Monday, 2 February 2026

China's speculative traders sent silver soaring and crashing in a volatile run

silver bars with chinese stamps
Silver's sharp reversal followed analyst warnings that the rally was outpacing underlying fundamentals.
  • Silver's white-hot rally is unraveling after traders rushed to lock in profits, sending prices sharply lower.
  • A China-driven speculative surge and surprise Fed news jolted the market, triggering a rapid selloff.
  • Rising margin requirements are adding to ongoing market instability.

Silver prices crashed in a harrowing roller-coaster ride that underscored how quickly China's army of speculators can move global commodity markets — and how fast those gains can unravel.

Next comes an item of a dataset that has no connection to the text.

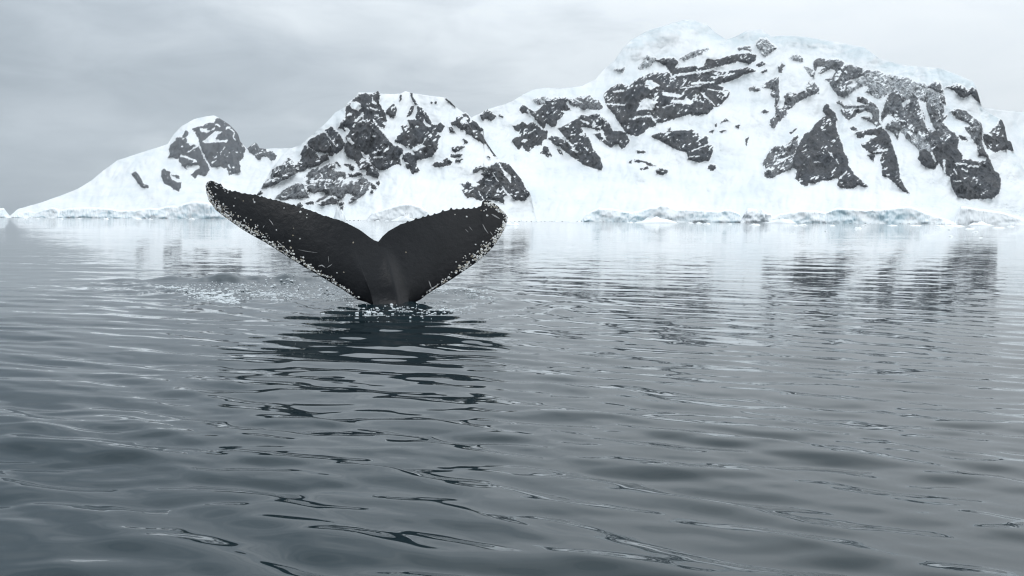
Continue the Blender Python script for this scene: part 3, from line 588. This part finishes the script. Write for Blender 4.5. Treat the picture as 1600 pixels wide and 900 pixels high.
# ------------------------------------------------------------------ ice cliffs and floes along the shore
def ice_cliff(label, top, D, mat, seed, rough=1.0):
    top = np.array(top, float); step = .6
    px = np.arange(top[0, 0], top[-1, 0] + step, step); m = D / FPX
    yb = 340.0 + .0066 * px + 1.42 * FPX / D + .6
    yt = np.interp(px, top[:, 0], top[:, 1]) + rough * (.9 * fbm(px / 9, px * 0, 3, seed))
    yt = np.minimum(yt, yb - .8)
    nv = 14; v = np.linspace(0, 1, nv)[:, None]
    PX = px + 0 * v; PY = yb * (1 - v) + yt * v
    blk = 5 * fbm(PX / 22, PY / 17, 2, seed + 1) + ridged((PX + .6 * PY * perlin(PX / 30, PX * 0, seed + 9)) / 24, PY / 26, 3, seed + 2) * 2.2 * (.6 + perlin(PX / 26, PY * 0, seed + 8)) + 1.5 * fbm(PX / 6, PY / 5, 3, seed + 3)
    V = at(PX, PY, D + m * (8 * v - rough * blk * sstep(0, .25, v)))
    V[0, :, 2] = -2
    rows = [V]
    for q in ((10, .3), (40, 1.0), (110, 2.0), (260, 3.0)):
        rows.append(at(px, yt - q[1] + .6 * perlin(px / 12, px * 0 + q[0], seed), D + m * (8 + q[0]) + 0 * px)[None])
    V = np.concatenate(rows)
    # close the two ends down to the water
    o = mesh_obj("ice_cliff", V.reshape(-1, 3), grid_faces(len(V), len(px)), mat)
    return tag(o, label, "ice cliff")
s1 = lambda P: [(x * .2125, 290 + y * .2128) for x, y in P]
ice_cliff("long low pale blue ice cliff under the leftmost snow mountain", s1([(90,232),(130,205),(210,195),(260,205),(330,180),(400,168),(440,190),(500,176),(620,170),(760,175),(880,190),(1000,188),(1100,175),(1160,178),(1230,158),(1300,160),(1360,140),(1420,125),(1500,130),(1580,150),(1700,170),(1850,215),(2000,240)]), 8350, BLUE_ICE, 101)
ice_cliff("grey domed ice front seen between the two whale flukes", [(574,343),(582,334),(596,330),(610,326),(625,321),(640,320),(655,324),(667,331),(676,340),(682,344)], 2360, GREY_ICE, 111, .7)
ice_cliff("broad blue ice cliff with a central peak right of the whale tail", [(905,347),(918,335),(936,327),(956,328),(972,331),(988,334),(1002,330),(1015,327),(1026,325),(1035,321.5),(1045,325),(1056,329),(1071,329),(1094,330),(1108,331),(1123,332),(1139,329),(1153,334),(1166,347)], 3130, BLUE_ICE, 121)
ice_cliff("jagged grey block of ice beside the broad blue cliff", [(1157,347),(1161,338),(1168,329),(1176,328),(1182,329),(1186,335),(1190,328.5),(1194,333),(1199,336),(1204,336),(1212,347)], 3050, GREY_ICE, 131, 1.8)
ice_cliff("long pale ice cliff under the massif, tallest at its right end", [(1196,348),(1208,341),(1220,336),(1250,331),(1275,331),(1290,334),(1307,327),(1325,328),(1350,330),(1375,329),(1400,326),(1425,325),(1445,334),(1470,342),(1496,350)], 3040, BLUE_ICE, 141)
ice_cliff("grey blue ice face at the far right end of the shore", [(1490,350),(1502,325),(1520,327),(1537,330),(1562,333),(1580,338),(1600,345),(1640,351)], 3080, GREY_ICE, 151, .8)
ice_cliff("small pale ice front at the left edge of the horizon", [(-40,342),(-30,334),(-12,329),(0,328),(6,328),(11,335),(17,342)], 8100, BLUE_ICE, 161, .6)

def lump_mesh(seed):
    g = np.random.default_rng(seed)
    n, rings = 14, [(1.0, -.25), (1.04, .05), (.9, .35), (.62, .7), (.28, .95)]
    V, F = [], []
    ph = g.uniform(0, 6.28, 4); am = g.uniform(.05, .28, 4)
    for rr_, z in rings:
        for k in range(n):
            t = k / n * 2 * math.pi
            q = 1 + sum(am[i] * math.sin((i + 1) * t + ph[i]) for i in range(4))
            V.append((rr_ * q * math.cos(t), rr_ * q * .6 * math.sin(t), z * (1 + .5 * math.sin(t * 2 + ph[0]) + .3 * g.normal() * (z > .2))))
    for i in range(len(rings) - 1):
        for k in range(n): F.append((i * n + k, i * n + (k + 1) % n, (i + 1) * n + (k + 1) % n, (i + 1) * n + k))
    V.append((.05, 0, 1.05)); c = len(V) - 1; b = (len(rings) - 1) * n
    for k in range(0, n, 2): F.append((b + k, b + (k + 1) % n, b + (k + 2) % n, c))
    return V, F
LUMPS = [mesh_obj("ice_floe", *lump_mesh(s), FLOE) for s in range(6)]
used = set()
def floe(px, py, wpx, hpx, label, cat="ice floe", group=None, name="ice_floe", which=None):
    i = random.randrange(6) if which is None else which
    if i not in used: o = LUMPS[i]; used.add(i)
    else: o = LUMPS[i].copy(); COL.objects.link(o)
    p = on_water(np.array(float(px)), np.array(float(py))); m = p[1] / FPX
    o.name = name; o.location = (p[0], p[1], 0); o.scale = (wpx / 2 * m, wpx / 2 * m, hpx * m)
    o.rotation_euler = (0, 0, random.uniform(-.5, .5))
    for k in ('label', 'category', 'group'):
        if k in o: del o[k]
    return tag(o, label, cat, group)
floe(634, 346.2, 34, 8.5, "white rounded ice floe before the grey domed ice front, between the flukes", which=0)
floe(1024, 348.6, 64, 7.5, "widest flat white ice floe before the broad blue ice cliff", which=1)
floe(799, 352.5, 20, 3.5, "small white ice floe just right of the right fluke tip", which=2)
floe(530, 345.4, 20, 13, "pale blue iceberg standing behind the left fluke", "iceberg", name="iceberg", which=3)
floe(1222, 348.9, 46, 5.5, "long white ice floe right of the jagged grey ice block", which=4)
floe(1533, 352.6, 40, 4.5, "white ice floe nearest the right end of the shore", which=5)
g = np.random.default_rng(77)
spots = [(1105,350.5,13),(1140,351,8),(1180,352,18),(1244,353,14),(1256,352.2,10),(1340,357.5,12),(1300,353,8),(1352,352.6,9),(1395,352.8,12),(1430,353,14),(1468,354,18),(1490,354,22),(1515,358,12),(1525,363,9),(1533,372,6),(1485,370,9),(1484,359.5,8),(1560,356.5,18),(1580,354.5,12),(1290,362,5),(1240,363,4),(785,347.5,8),(815,346.3,7),(840,346.4,10),(868,346.8,8),(890,347,9),(905,347.2,8),(985,348.2,10),(1078,349.2,9),(1092,349.5,10),(60,342.3,9),(95,342.6,8),(125,342,9),(165,343,10),(215,342.8,12),(235,343,9),(300,343.2,8),(40,343,6),(590,345.5,6),(605,345.5,5),(690,345.8,6)]
ORD = "first second third fourth fifth sixth seventh eighth ninth tenth eleventh twelfth".split(); tally = {}
for x, y, wd in sorted(spots):
    where = ("under the leftmost mountain" if x < 320 else "in the gap between the whale flukes" if x < 720 else "just right of the whale tail" if x < 925
             else "off the broad blue ice cliff" if x < 1170 else "off the long pale ice cliff" if x < 1450 else "at the far right end of the shore")
    floe(x, y, wd * g.uniform(.8, 1.2), g.uniform(.9, 2.0), ORD[tally.setdefault(where, 0)] + " small white ice scrap from the left " + where, group="scraps of drift ice " + where); tally[where] += 1

# ------------------------------------------------------------------ whale tail
TOPL = [(321.4,291),(322,287.5),(324,284.6),(329.5,282),(336,284),(342.5,288),(350.6,294.4),(359,299),(367,299.5),(375,302),(383,303),(394.5,304.5),(401,306.5),(414,309.5),(430,313),(440,315.5),(453,319),(466,323),(482,328.5),(494,332),(505,337),(520,341.5),(534,345.5),(549,352),(562,359),(567,362.5),(578,371),(585,375.5),(591,377.5)]
TOPR = [(591,377.5),(594,374),(598,369),(607,361),(623,352),(625,350.5),(636,347.5),(649,343),(667,338),(678,335.5),(691,331),(704,327.5),(714,327),(724.5,326.5),(739,326),(748,324.5),(752,321),(753.5,315),(758,312),(768,314.5),(779,323),(788,332),(793,338.5)]
LEADL = [(321.4,291),(323,302.5),(328,315.5),(337.6,328.5),(350.6,338.5),(363.6,348),(378,358),(394.5,368),(414,378.5),(435,392),(457,406),(476,417.5),(497,429.5),(515,440.5),(534,451.5),(548,461),(557,467.5),(574,473),(590,481),(597,500),(597,540),(596,600)]
LEADR = [(793,338.5),(791.5,348),(788,358),(782,369),(772,384),(759,398),(743,411),(732,418.5),(717,429),(708,435),(692,445),(677,453.5),(667,460),(657.5,468),(647,473),(638,481),(635,500),(637,540),(640,600)]
DW = float(WH[1])
def resample(P, n, bias=1.0):
    P = np.array(P, float); s = np.concatenate([[0], np.cumsum(np.hypot(*np.diff(P, axis=0).T))])
    t = np.linspace(0, 1, n)**bias * s[-1]
    return np.stack([np.interp(t, s, P[:, 0]), np.interp(t, s, P[:, 1])], -1)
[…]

The white metal has been in the spotlight over the past year after dramatically outperforming gold. Prices surged about 170% in 2025 and climbed more than 60% again in early 2026, vaulting silver to $121 per troy ounce at its peak before the rally spectacularly broke down.

Spot silver was trading around $77.10 per troy ounce at 3:06 a.m. ET on Monday, having erased a large portion of its historic gains in just a few sessions.

On Friday, silver prices cratered as much as 36% as investors rushed to lock in profits following the meteoric rally and adjust positions.

The sell-off came on the back of President Donald Trump announcing Kevin Warsh as his pick for the next Federal Reserve chair. The move rattled markets and sparked a sharp reassessment of interest-rate expectations.

Even before the meltdown, warning signs were flashing in China, where speculative trading had reached frenetic levels, leaving prices vulnerable to a rapid unwind.

"Before the correction, warning signs emerged on Tuesday as Chinese investors faced difficulties withdrawing funds from leveraged gold-trading accounts, and several Chinese funds halted subscriptions to manage overheating sentiment," wrote Fabien Yip, a market analyst at IG, on Monday.

In response to the volatility, major trading venues, including CME Group and the Shanghai Gold Exchange, raised margin requirements. Higher margins require traders to post more cash to hold positions. The move is aimed at cooling speculation but it often forces leveraged investors to sell — adding further downward pressure to prices.

"Price action was magnified by margin calls on leveraged positions, which further intensified selling pressure amongst other traders," Yip said.

Silver's violent price reversal followed recent analyst warnings that silver's rally was running far ahead of underlying fundamentals.

Ole Hansen, the head of commodity strategy at Saxo Bank, wrote last week that the surge was driven largely by retail demand for coins and bars, alongside "strong and persistent demand" from China that pushed silver prices in Shanghai to a widening premium over London benchmarks.

When that speculative demand faltered, the impact rippled across the broader metals complex. The pullback rippled into other metals, including copper and platinum.

Gold, which had also enjoyed a powerful rally, wasn't spared. Spot gold was trading around $4,612 per ounce, after hitting a fresh record above $5,500 per ounce just last week.

Markets are now closely watching trading activity in China for further clues, particularly with risks building ahead of the long Chinese New Year holidays, when markets will be closed.

Thin liquidity during the break could amplify volatility once trading resumes — a prospect that has investors bracing for more sharp moves in the days ahead.